Requirement:
All the data must come back unchanged, except that pictures are left out.

Stored data:
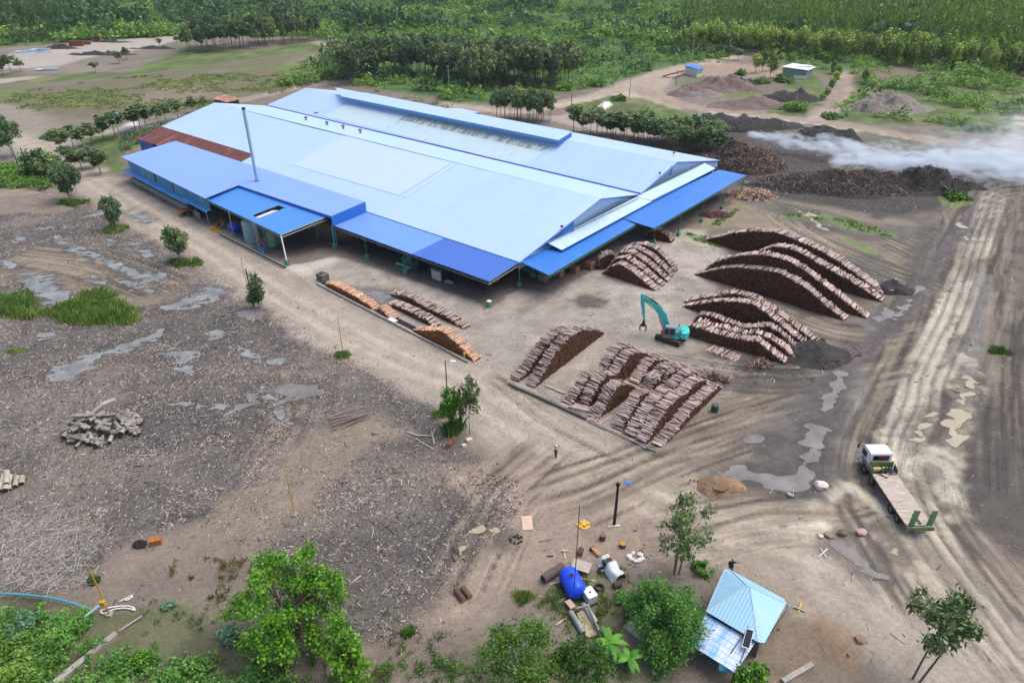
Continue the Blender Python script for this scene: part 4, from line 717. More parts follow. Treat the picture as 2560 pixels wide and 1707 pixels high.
# open drain and kerb along the canopy edge
q1_, q2_ = FL(548, 588, 0), FL(712, 671, 0)
dr = empty('drain_channel', W(q1_[0], q1_[1]), FA, 'concrete drain channel running along the edge of the tank canopy', 'drain'); Ld = math.hypot(q2_[0]-q1_[0], q2_[1]-q1_[1]); da = math.atan2(q2_[1]-q1_[1], q2_[0]-q1_[0])
Rm = Matrix.Rotation(da, 3, 'Z'); 
for s in (-.35, .35): MB().box(Rm@Vector((Ld/2, s, .1)), (Ld, .16, .2), da).build('kerb', M_CONC, dr)
MB().box(Rm@Vector((Ld/2, 0, .03)), (Ld, .54, .03), da).build('drain_bed', M_BLACK, dr)
# ================================================================ LOG STACKS
M_LOG = mat('grey_bark', lin(166, 148, 140), rough=.9, var=.3, scale=3, isl=.42, objr=.3, stretch=(1, 1, 1))
M_LOG2 = mat('pinkish_bark', lin(186, 168, 160), rough=.9, var=.25, scale=3, isl=.3, objr=.25)
M_LOGD = mat('dark_bark', lin(84, 62, 54), rough=.95, var=.3, scale=3, isl=.35, objr=.2)
M_PEEL = mat('peeled_wood', lin(206, 172, 146), rough=.8, var=.18, scale=3, isl=.2, objr=.12)
M_PEELD = mat('peeled_brown', lin(180, 138, 110), rough=.85, var=.2, scale=3, isl=.25, objr=.12)
M_END = mat('log_end', lin(146, 102, 66), rough=.9, var=.5, scale=2.4, isl=.6, col2=lin(96, 66, 50))
M_ENDP = mat('fresh_log_end', lin(150, 96, 52), rough=.9, var=.35, scale=2., isl=.4)
M_CORE = mat('stack_gaps', lin(48, 34, 28), rough=1, var=.3)
def plane_hit(px, py, A, dirv):             # photo point -> (s, z) on the upright plane through ground line A + s*dirv
    d = FWD*F + RGT*(px-1280) - UPV*(py-853.5); o = np.array([0, 0, CAMH]); n = np.array([-dirv[1], dirv[0], 0])
    t = (n@(np.array([A[0], A[1], 0])-o))/(n@d); q = o+d*t; return float((q[:2]-A)@dirv), float(q[2])
def log_stack(base, top, width, side, label, group, nlog=0, bark=None, endm=None, peeled=False, loglen=None, r=.078, sparse=.95, hscale=1., seed=0, far=False):
    """base: two photo points along the foot of the visible face; top: photo points along its upper edge;
    logs lie across, reaching back by width; side=+1/-1 says on which side of the base line the stack stands"""
    rr = random.Random(seed+len(label)); A = np.array(PX(*base[0])); B = np.array(PX(*base[1])); L = np.linalg.norm(B-A); dv = (B-A)/L; nv = np.array([-dv[1], dv[0]])*side
    pr = sorted([plane_hit(x, y, A, dv) for x, y in top]); pr = [(min(max(s, 0), L), max(.08, z*hscale)) for s, z in pr]
    S = [0.]+[p_[0] for p_ in pr]+[L]; Z = [.1]+[p_[1] for p_ in pr]+[.1]
    hz = lambda s: float(np.interp(s, S, Z))
    ang = math.atan2(dv[1], dv[0]); t = empty('log_stack', (A[0], A[1], 0), ang, label, 'log stack', group)
    yv = side; core = MB(); n = max(6, int(L/.5))
    pts = [(L*k/n, max(.02, hz(L*k/n)-r*1.6)) for k in range(n+1)]
    vs = []; fs = []
    for s, z in pts:
        for y in (.12, width-.1): vs += [(s, y*yv, 0), (s, y*yv, z)]
    for k in range(n):
        a = 4*k; b = a+4; fs += [(a, b, b+1, a+1), (a+2, a+3, b+3, b+2), (a+1, b+1, b+3, a+3)]
    fs += [(0, 1, 3, 2), (4*n, 4*n+2, 4*n+3, 4*n+1)]
    core.add(vs, fs).build('stack_core', M_CORE, t)
    bm = bark or [M_LOG, M_LOG2, M_LOGD]; em = endm or M_END
    # log ends showing on the near face (and stubs on the far one)
    mb = MB(); step = 2*r*1.02 if not far else 2*r*1.25
    rows = int(max(Z)/step)+1
    for j in range(rows):
        z = r+j*step*.93; s = (j % 2)*step/2
        while s < L:
            if z < hz(s)-r*.6:
                rad = r*rr.uniform(.62, 1.12); o_ = rr.uniform(-.16, .06); c = (s+rr.uniform(-.02, .02), yv*o_, z)
                vs = [(c[0]+rad*math.cos(q*PI/3), c[1], c[2]+rad*math.sin(q*PI/3)) for q in range(6)]+[(c[0]+rad*math.cos(q*PI/3), yv*.16, c[2]+rad*math.sin(q*PI/3)) for q in range(6)]
                mb.add(vs, [tuple(range(6))]+[(q, 6+q, 6+(q+1) % 6, (q+1) % 6) for q in range(6)])
            s += step*rr.uniform(.92, 1.12)
    e_ = mb.build('log_ends', em, t); tag(e_, kind='stuff')
    # logs of the top layer, one by one along the crest
    s = 0.05; lst = []
    while s < L-.05:
        z = hz(s); rad = r*rr.uniform(.65, 1.2); yaw = rr.gauss(0, .045) if rr.random() > .05 else rr.gauss(0, .22); ln = (loglen or width)*rr.uniform(.86, 1.16); off = rr.uniform(-.18, .18)
        lst.append((s, z+rr.uniform(-.03, .1), rad, yaw, ln, off, rr.choices(range(len(bm)), [.5, .32, .18][:len(bm)])[0], rr.gauss(0, .03)))
        dz_ = abs(hz(s+.1)-z)/.1; s += rad*2*rr.uniform(.75, 1.0)/math.sqrt(1+dz_*dz_)*sparse
    # a second, scattered layer gives the ragged outline
    for _ in range(int(L*2.4)):
        s = rr.uniform(.2, L-.2); lst.append((s, hz(s)+rr.uniform(.1, .22), r*rr.uniform(.65, 1.05), rr.gauss(0, .2), (loglen or width)*rr.uniform(.8, 1.1), rr.uniform(-.3, .3), rr.randrange(len(bm)), rr.gauss(0, .08)))
    pick = set(rr.sample(range(len(lst)), min(nlog, len(lst)))) if nlog else set(); rest = MB()
    for k, (s, z, rad, yaw, ln, off, mi, tl) in enumerate(lst):
        c = Vector((s, yv*(width/2+off), z)); d = Vector((math.sin(yaw), math.cos(yaw)*math.cos(tl), math.sin(tl)))*ln/2
        if k in pick: MB().tube(-d, d, rad, rad*.88, 7).build('log', bm[mi], t, loc=c)
        else: rest.tube(c-d, c+d, rad, rad*.88, 6, mi)
    o = rest.build('crest_logs', bm, t); tag(o, kind='stuff')
    return t
def Z8(*p): return [(1300+.2381*x, 820+.2381*y) for x, y in p]
def Z6(*p): return [(1700+.3699*x, 560+.3699*y) for x, y in p]
def Z5(*p): return [(850+.3699*x, 560+.3699*y) for x, y in p]
def Z4(*p): return [(700+.2296*x, 640+.2296*y) for x, y in p]
GA = 'log stacks in the rows beside the yard kerb'; GD = 'long log stacks on the far side of the yard'; GE = 'log stacks behind the excavator'; GF = 'log stacks crowded beside the side canopy'; GH = 'peeled log stacks in the trough by the road'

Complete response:
Continue the Blender Python script for this scene: part 4, from line 717. More parts follow. Treat the picture as 2560 pixels wide and 1707 pixels high.
# open drain and kerb along the canopy edge
q1_, q2_ = FL(548, 588, 0), FL(712, 671, 0)
dr = empty('drain_channel', W(q1_[0], q1_[1]), FA, 'concrete drain channel running along the edge of the tank canopy', 'drain'); Ld = math.hypot(q2_[0]-q1_[0], q2_[1]-q1_[1]); da = math.atan2(q2_[1]-q1_[1], q2_[0]-q1_[0])
Rm = Matrix.Rotation(da, 3, 'Z'); 
for s in (-.35, .35): MB().box(Rm@Vector((Ld/2, s, .1)), (Ld, .16, .2), da).build('kerb', M_CONC, dr)
MB().box(Rm@Vector((Ld/2, 0, .03)), (Ld, .54, .03), da).build('drain_bed', M_BLACK, dr)
# ================================================================ LOG STACKS
M_LOG = mat('grey_bark', lin(166, 148, 140), rough=.9, var=.3, scale=3, isl=.42, objr=.3, stretch=(1, 1, 1))
M_LOG2 = mat('pinkish_bark', lin(186, 168, 160), rough=.9, var=.25, scale=3, isl=.3, objr=.25)
M_LOGD = mat('dark_bark', lin(84, 62, 54), rough=.95, var=.3, scale=3, isl=.35, objr=.2)
M_PEEL = mat('peeled_wood', lin(206, 172, 146), rough=.8, var=.18, scale=3, isl=.2, objr=.12)
M_PEELD = mat('peeled_brown', lin(180, 138, 110), rough=.85, var=.2, scale=3, isl=.25, objr=.12)
M_END = mat('log_end', lin(146, 102, 66), rough=.9, var=.5, scale=2.4, isl=.6, col2=lin(96, 66, 50))
M_ENDP = mat('fresh_log_end', lin(150, 96, 52), rough=.9, var=.35, scale=2., isl=.4)
M_CORE = mat('stack_gaps', lin(48, 34, 28), rough=1, var=.3)
def plane_hit(px, py, A, dirv):             # photo point -> (s, z) on the upright plane through ground line A + s*dirv
    d = FWD*F + RGT*(px-1280) - UPV*(py-853.5); o = np.array([0, 0, CAMH]); n = np.array([-dirv[1], dirv[0], 0])
    t = (n@(np.array([A[0], A[1], 0])-o))/(n@d); q = o+d*t; return float((q[:2]-A)@dirv), float(q[2])
def log_stack(base, top, width, side, label, group, nlog=0, bark=None, endm=None, peeled=False, loglen=None, r=.078, sparse=.95, hscale=1., seed=0, far=False):
    """base: two photo points along the foot of the visible face; top: photo points along its upper edge;
    logs lie across, reaching back by width; side=+1/-1 says on which side of the base line the stack stands"""
    rr = random.Random(seed+len(label)); A = np.array(PX(*base[0])); B = np.array(PX(*base[1])); L = np.linalg.norm(B-A); dv = (B-A)/L; nv = np.array([-dv[1], dv[0]])*side
    pr = sorted([plane_hit(x, y, A, dv) for x, y in top]); pr = [(min(max(s, 0), L), max(.08, z*hscale)) for s, z in pr]
    S = [0.]+[p_[0] for p_ in pr]+[L]; Z = [.1]+[p_[1] for p_ in pr]+[.1]
    hz = lambda s: float(np.interp(s, S, Z))
    ang = math.atan2(dv[1], dv[0]); t = empty('log_stack', (A[0], A[1], 0), ang, label, 'log stack', group)
    yv = side; core = MB(); n = max(6, int(L/.5))
    pts = [(L*k/n, max(.02, hz(L*k/n)-r*1.6)) for k in range(n+1)]
    vs = []; fs = []
    for s, z in pts:
        for y in (.12, width-.1): vs += [(s, y*yv, 0), (s, y*yv, z)]
    for k in range(n):
        a = 4*k; b = a+4; fs += [(a, b, b+1, a+1), (a+2, a+3, b+3, b+2), (a+1, b+1, b+3, a+3)]
    fs += [(0, 1, 3, 2), (4*n, 4*n+2, 4*n+3, 4*n+1)]
    core.add(vs, fs).build('stack_core', M_CORE, t)
    bm = bark or [M_LOG, M_LOG2, M_LOGD]; em = endm or M_END
    # log ends showing on the near face (and stubs on the far one)
    mb = MB(); step = 2*r*1.02 if not far else 2*r*1.25
    rows = int(max(Z)/step)+1
    for j in range(rows):
        z = r+j*step*.93; s = (j % 2)*step/2
        while s < L:
            if z < hz(s)-r*.6:
                rad = r*rr.uniform(.62, 1.12); o_ = rr.uniform(-.16, .06); c = (s+rr.uniform(-.02, .02), yv*o_, z)
                vs = [(c[0]+rad*math.cos(q*PI/3), c[1], c[2]+rad*math.sin(q*PI/3)) for q in range(6)]+[(c[0]+rad*math.cos(q*PI/3), yv*.16, c[2]+rad*math.sin(q*PI/3)) for q in range(6)]
                mb.add(vs, [tuple(range(6))]+[(q, 6+q, 6+(q+1) % 6, (q+1) % 6) for q in range(6)])
            s += step*rr.uniform(.92, 1.12)
    e_ = mb.build('log_ends', em, t); tag(e_, kind='stuff')
    # logs of the top layer, one by one along the crest
    s = 0.05; lst = []
    while s < L-.05:
        z = hz(s); rad = r*rr.uniform(.65, 1.2); yaw = rr.gauss(0, .045) if rr.random() > .05 else rr.gauss(0, .22); ln = (loglen or width)*rr.uniform(.86, 1.16); off = rr.uniform(-.18, .18)
        lst.append((s, z+rr.uniform(-.03, .1), rad, yaw, ln, off, rr.choices(range(len(bm)), [.5, .32, .18][:len(bm)])[0], rr.gauss(0, .03)))
        dz_ = abs(hz(s+.1)-z)/.1; s += rad*2*rr.uniform(.75, 1.0)/math.sqrt(1+dz_*dz_)*sparse
    # a second, scattered layer gives the ragged outline
    for _ in range(int(L*2.4)):
        s = rr.uniform(.2, L-.2); lst.append((s, hz(s)+rr.uniform(.1, .22), r*rr.uniform(.65, 1.05), rr.gauss(0, .2), (loglen or width)*rr.uniform(.8, 1.1), rr.uniform(-.3, .3), rr.randrange(len(bm)), rr.gauss(0, .08)))
    pick = set(rr.sample(range(len(lst)), min(nlog, len(lst)))) if nlog else set(); rest = MB()
    for k, (s, z, rad, yaw, ln, off, mi, tl) in enumerate(lst):
        c = Vector((s, yv*(width/2+off), z)); d = Vector((math.sin(yaw), math.cos(yaw)*math.cos(tl), math.sin(tl)))*ln/2
        if k in pick: MB().tube(-d, d, rad, rad*.88, 7).build('log', bm[mi], t, loc=c)
        else: rest.tube(c-d, c+d, rad, rad*.88, 6, mi)
    o = rest.build('crest_logs', bm, t); tag(o, kind='stuff')
    return t
def Z8(*p): return [(1300+.2381*x, 820+.2381*y) for x, y in p]
def Z6(*p): return [(1700+.3699*x, 560+.3699*y) for x, y in p]
def Z5(*p): return [(850+.3699*x, 560+.3699*y) for x, y in p]
def Z4(*p): return [(700+.2296*x, 640+.2296*y) for x, y in p]
GA = 'log stacks in the rows beside the yard kerb'; GD = 'long log stacks on the far side of the yard'; GE = 'log stacks behind the excavator'; GF = 'log stacks crowded beside the side canopy'; GH = 'peeled log stacks in the trough by the road'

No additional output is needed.